Repeat, exactly as written, every line from the one holding "Build this scene" through the one holding "return T.math('MULTIPLY', rid, -2.0), mp". Leave out all other lines.

--- Items ---
* START *

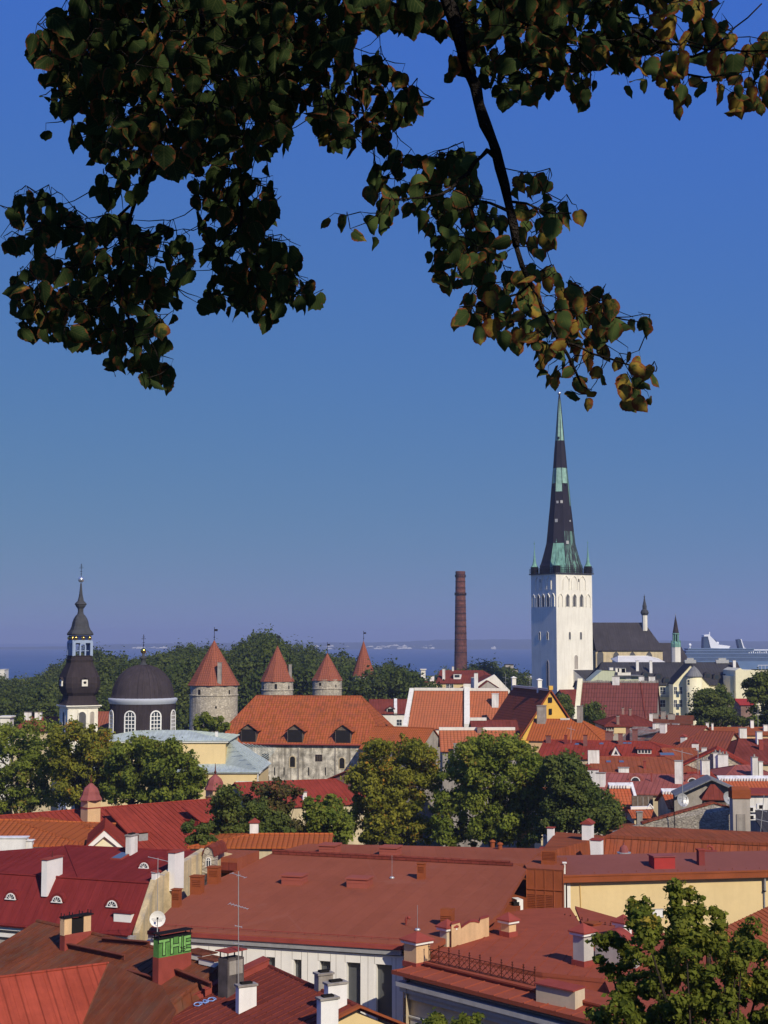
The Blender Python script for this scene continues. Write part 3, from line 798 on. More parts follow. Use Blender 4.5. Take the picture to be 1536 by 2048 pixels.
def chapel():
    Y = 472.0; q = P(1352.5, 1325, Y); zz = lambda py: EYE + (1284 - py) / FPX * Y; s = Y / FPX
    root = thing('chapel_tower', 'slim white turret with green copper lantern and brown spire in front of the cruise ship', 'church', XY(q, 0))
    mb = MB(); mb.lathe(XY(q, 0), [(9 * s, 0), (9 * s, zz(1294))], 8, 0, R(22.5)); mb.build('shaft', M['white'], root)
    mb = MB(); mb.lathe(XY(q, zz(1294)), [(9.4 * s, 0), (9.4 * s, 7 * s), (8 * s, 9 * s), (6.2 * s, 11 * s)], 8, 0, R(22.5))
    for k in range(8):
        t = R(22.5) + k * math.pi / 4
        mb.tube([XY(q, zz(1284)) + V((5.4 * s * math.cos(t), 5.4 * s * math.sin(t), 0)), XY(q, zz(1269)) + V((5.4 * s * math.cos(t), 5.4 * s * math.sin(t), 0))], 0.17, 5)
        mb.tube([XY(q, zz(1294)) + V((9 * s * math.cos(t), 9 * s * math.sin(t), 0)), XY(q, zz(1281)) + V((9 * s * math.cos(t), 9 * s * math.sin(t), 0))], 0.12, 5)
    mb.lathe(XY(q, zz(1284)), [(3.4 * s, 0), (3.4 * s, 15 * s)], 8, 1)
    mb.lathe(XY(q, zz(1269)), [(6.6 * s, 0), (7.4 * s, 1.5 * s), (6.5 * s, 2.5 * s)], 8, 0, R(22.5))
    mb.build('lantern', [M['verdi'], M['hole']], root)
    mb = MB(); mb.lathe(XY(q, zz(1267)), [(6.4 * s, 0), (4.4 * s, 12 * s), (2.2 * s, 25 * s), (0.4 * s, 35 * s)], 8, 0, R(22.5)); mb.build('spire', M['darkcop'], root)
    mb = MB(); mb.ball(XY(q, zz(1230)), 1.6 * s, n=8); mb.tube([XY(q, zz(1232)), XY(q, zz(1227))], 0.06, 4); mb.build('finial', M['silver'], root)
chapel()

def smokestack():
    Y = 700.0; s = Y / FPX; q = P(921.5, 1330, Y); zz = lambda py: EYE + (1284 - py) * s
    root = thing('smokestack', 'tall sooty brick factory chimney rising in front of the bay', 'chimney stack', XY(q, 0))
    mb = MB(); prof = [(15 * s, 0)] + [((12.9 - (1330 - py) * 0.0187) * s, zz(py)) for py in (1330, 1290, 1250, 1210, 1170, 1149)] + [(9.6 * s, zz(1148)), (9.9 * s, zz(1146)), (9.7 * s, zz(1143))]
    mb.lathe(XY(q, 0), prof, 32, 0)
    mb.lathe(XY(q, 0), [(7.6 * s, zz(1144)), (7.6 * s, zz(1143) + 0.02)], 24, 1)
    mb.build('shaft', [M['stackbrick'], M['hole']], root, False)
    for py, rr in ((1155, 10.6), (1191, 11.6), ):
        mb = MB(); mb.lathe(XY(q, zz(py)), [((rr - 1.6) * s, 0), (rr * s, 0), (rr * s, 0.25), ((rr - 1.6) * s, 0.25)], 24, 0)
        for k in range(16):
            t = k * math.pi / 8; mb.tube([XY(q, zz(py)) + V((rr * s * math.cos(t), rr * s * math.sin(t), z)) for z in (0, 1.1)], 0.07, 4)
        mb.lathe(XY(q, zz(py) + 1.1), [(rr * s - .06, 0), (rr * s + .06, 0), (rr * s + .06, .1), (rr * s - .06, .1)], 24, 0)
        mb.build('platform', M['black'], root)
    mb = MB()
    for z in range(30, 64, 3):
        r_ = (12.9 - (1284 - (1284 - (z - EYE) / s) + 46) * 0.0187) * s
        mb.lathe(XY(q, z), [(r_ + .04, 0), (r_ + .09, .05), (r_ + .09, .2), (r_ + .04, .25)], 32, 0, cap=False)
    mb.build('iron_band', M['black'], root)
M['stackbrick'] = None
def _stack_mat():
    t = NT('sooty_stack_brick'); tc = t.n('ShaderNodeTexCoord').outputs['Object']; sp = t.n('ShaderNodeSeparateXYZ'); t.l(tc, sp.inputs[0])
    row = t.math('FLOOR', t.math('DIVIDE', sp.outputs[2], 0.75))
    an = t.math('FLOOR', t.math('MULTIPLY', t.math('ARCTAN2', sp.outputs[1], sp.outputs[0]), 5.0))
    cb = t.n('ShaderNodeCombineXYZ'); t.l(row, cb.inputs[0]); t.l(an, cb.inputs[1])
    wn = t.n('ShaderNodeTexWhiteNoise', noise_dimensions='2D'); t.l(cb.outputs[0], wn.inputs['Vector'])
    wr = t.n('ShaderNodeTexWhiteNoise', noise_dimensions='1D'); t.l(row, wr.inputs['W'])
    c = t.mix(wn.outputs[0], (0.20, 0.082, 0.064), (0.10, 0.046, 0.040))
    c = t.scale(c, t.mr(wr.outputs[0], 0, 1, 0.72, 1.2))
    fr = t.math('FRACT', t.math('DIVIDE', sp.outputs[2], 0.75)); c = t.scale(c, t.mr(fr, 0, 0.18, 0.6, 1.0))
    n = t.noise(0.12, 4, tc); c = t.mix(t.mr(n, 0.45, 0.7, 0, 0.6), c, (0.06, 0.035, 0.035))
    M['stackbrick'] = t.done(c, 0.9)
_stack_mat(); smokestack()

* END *
* START *

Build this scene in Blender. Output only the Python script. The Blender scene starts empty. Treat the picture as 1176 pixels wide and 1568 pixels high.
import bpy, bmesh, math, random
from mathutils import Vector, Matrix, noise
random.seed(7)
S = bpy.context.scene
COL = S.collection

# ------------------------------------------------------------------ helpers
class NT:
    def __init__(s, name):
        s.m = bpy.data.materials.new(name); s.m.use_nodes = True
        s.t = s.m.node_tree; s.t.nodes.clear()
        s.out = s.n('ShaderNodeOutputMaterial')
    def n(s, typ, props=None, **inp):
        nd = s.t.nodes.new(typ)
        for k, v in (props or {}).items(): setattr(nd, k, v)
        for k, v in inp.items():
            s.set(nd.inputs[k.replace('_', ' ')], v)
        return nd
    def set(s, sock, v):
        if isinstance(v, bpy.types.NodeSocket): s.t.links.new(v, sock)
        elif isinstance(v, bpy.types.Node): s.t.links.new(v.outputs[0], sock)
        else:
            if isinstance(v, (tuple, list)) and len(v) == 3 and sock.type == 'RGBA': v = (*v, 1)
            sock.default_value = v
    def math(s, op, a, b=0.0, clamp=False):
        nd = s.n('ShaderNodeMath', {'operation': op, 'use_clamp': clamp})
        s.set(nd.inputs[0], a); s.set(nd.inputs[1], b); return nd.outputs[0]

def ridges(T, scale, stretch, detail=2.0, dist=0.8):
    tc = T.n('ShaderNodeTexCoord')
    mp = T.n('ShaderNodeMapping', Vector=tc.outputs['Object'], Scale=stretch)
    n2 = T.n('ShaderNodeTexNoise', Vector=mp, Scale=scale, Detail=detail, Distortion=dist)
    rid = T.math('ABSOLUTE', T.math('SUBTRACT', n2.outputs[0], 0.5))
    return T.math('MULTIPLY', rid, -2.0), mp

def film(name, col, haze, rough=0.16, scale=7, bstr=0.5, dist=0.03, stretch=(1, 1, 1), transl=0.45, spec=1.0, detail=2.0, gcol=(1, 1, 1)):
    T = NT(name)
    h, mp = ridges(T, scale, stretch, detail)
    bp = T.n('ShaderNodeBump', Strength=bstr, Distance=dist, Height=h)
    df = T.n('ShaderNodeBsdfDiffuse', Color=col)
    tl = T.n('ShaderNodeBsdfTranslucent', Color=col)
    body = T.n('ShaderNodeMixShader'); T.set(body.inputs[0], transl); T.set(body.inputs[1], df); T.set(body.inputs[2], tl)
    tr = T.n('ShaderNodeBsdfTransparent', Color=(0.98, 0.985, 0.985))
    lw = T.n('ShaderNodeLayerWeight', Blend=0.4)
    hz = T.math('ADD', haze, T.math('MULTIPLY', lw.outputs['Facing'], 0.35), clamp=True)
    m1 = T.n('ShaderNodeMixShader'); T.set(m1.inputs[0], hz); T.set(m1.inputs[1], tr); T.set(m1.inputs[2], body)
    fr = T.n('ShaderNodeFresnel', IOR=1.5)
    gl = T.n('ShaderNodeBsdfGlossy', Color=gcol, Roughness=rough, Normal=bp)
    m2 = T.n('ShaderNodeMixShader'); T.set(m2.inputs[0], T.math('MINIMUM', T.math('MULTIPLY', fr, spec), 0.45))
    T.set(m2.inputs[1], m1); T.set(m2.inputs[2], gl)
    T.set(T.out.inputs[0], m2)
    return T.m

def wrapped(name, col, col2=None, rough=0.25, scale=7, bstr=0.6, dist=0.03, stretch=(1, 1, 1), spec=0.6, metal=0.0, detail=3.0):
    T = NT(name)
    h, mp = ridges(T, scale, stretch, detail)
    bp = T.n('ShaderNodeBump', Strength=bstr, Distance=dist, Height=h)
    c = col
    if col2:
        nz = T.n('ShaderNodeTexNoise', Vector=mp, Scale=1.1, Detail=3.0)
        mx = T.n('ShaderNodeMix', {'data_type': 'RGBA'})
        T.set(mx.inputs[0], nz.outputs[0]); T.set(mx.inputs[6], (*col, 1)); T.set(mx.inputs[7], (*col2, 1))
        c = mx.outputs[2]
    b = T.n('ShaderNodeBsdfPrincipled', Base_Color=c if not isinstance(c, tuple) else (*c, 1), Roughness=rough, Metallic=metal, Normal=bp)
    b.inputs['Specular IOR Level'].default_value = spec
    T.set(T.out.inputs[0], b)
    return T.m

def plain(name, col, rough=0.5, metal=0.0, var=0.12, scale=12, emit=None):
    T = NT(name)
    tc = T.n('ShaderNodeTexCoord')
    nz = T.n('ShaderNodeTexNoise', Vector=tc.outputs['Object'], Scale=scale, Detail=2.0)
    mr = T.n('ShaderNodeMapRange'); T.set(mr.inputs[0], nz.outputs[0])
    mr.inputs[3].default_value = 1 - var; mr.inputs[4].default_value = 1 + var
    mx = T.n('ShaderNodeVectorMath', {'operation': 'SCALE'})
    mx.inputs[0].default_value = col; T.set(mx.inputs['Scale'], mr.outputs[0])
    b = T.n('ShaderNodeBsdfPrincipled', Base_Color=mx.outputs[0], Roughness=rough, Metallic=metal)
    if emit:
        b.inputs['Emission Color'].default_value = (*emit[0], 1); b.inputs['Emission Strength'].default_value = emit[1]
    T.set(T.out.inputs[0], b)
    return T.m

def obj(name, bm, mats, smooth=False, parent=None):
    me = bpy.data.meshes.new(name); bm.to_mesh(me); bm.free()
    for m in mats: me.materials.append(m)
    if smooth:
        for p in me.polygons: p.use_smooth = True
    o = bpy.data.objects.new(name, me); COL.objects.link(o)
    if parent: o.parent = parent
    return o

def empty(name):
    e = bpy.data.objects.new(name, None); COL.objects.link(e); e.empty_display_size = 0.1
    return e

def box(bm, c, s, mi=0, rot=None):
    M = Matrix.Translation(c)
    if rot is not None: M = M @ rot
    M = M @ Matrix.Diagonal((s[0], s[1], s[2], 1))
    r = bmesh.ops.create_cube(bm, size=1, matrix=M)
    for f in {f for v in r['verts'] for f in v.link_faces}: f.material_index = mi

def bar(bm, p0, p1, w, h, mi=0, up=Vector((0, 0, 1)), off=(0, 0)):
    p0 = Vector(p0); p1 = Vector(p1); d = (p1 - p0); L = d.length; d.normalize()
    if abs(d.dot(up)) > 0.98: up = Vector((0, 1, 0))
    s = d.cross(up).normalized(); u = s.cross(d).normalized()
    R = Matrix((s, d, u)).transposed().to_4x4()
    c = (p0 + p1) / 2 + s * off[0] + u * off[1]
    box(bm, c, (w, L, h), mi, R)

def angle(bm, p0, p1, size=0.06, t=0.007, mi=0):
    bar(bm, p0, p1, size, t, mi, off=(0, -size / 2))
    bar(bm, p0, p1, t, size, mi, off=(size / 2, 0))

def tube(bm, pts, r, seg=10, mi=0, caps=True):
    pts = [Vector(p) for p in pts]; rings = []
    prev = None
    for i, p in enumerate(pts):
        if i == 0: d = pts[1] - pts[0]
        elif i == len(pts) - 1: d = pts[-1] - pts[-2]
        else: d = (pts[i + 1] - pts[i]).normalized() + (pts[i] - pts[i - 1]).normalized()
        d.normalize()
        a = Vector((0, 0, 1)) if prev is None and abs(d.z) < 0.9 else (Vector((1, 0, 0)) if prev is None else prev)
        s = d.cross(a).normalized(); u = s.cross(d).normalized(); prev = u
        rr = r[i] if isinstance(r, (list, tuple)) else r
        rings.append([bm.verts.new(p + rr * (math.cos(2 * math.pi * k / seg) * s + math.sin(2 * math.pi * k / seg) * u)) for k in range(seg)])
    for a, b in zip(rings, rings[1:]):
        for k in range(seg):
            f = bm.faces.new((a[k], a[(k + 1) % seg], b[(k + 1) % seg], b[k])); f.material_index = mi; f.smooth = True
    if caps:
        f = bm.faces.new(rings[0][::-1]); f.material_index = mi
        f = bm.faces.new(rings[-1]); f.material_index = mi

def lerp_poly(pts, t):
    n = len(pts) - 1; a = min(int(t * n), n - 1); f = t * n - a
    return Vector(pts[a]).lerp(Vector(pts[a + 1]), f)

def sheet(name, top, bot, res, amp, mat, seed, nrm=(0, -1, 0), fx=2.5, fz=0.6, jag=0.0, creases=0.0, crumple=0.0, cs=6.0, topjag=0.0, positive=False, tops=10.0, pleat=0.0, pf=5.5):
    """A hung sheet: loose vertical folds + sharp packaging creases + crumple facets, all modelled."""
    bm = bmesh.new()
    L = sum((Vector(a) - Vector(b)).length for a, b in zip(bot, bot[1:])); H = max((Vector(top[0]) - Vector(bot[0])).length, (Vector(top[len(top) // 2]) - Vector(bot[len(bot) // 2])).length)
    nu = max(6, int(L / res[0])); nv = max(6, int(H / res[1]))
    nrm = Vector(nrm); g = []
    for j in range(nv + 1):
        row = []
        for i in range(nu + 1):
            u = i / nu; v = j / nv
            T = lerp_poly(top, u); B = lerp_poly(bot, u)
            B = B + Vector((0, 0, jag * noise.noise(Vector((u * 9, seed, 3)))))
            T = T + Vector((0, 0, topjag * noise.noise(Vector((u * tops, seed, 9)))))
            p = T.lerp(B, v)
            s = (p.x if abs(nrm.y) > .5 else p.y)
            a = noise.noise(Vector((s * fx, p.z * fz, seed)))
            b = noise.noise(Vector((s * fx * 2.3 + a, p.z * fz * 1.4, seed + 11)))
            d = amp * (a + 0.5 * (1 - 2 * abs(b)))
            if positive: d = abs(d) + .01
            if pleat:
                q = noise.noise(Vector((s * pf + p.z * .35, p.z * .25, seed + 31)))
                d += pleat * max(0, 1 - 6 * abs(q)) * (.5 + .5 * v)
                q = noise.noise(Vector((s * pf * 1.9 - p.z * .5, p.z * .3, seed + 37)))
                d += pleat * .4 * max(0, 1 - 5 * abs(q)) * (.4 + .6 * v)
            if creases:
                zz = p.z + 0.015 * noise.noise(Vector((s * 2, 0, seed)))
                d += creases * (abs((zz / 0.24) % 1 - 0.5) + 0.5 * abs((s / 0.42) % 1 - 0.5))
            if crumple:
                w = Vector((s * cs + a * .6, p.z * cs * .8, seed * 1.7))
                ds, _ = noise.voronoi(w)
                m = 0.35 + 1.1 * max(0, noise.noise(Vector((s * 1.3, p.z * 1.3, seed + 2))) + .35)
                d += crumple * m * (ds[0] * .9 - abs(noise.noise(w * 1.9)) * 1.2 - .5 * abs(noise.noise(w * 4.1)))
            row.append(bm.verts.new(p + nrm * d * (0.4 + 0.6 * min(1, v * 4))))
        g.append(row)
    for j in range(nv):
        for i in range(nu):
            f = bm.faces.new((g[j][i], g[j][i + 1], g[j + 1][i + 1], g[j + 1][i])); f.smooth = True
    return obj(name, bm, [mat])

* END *

--- Final result ---
Build this scene in Blender. Output only the Python script. The Blender scene starts empty. Treat the picture as 1176 pixels wide and 1568 pixels high.
import bpy, bmesh, math, random
from mathutils import Vector, Matrix, noise
random.seed(7)
S = bpy.context.scene
COL = S.collection

# ------------------------------------------------------------------ helpers
class NT:
    def __init__(s, name):
        s.m = bpy.data.materials.new(name); s.m.use_nodes = True
        s.t = s.m.node_tree; s.t.nodes.clear()
        s.out = s.n('ShaderNodeOutputMaterial')
    def n(s, typ, props=None, **inp):
        nd = s.t.nodes.new(typ)
        for k, v in (props or {}).items(): setattr(nd, k, v)
        for k, v in inp.items():
            s.set(nd.inputs[k.replace('_', ' ')], v)
        return nd
    def set(s, sock, v):
        if isinstance(v, bpy.types.NodeSocket): s.t.links.new(v, sock)
        elif isinstance(v, bpy.types.Node): s.t.links.new(v.outputs[0], sock)
        else:
            if isinstance(v, (tuple, list)) and len(v) == 3 and sock.type == 'RGBA': v = (*v, 1)
            sock.default_value = v
    def math(s, op, a, b=0.0, clamp=False):
        nd = s.n('ShaderNodeMath', {'operation': op, 'use_clamp': clamp})
        s.set(nd.inputs[0], a); s.set(nd.inputs[1], b); return nd.outputs[0]

def ridges(T, scale, stretch, detail=2.0, dist=0.8):
    tc = T.n('ShaderNodeTexCoord')
    mp = T.n('ShaderNodeMapping', Vector=tc.outputs['Object'], Scale=stretch)
    n2 = T.n('ShaderNodeTexNoise', Vector=mp, Scale=scale, Detail=detail, Distortion=dist)
    rid = T.math('ABSOLUTE', T.math('SUBTRACT', n2.outputs[0], 0.5))
    return T.math('MULTIPLY', rid, -2.0), mp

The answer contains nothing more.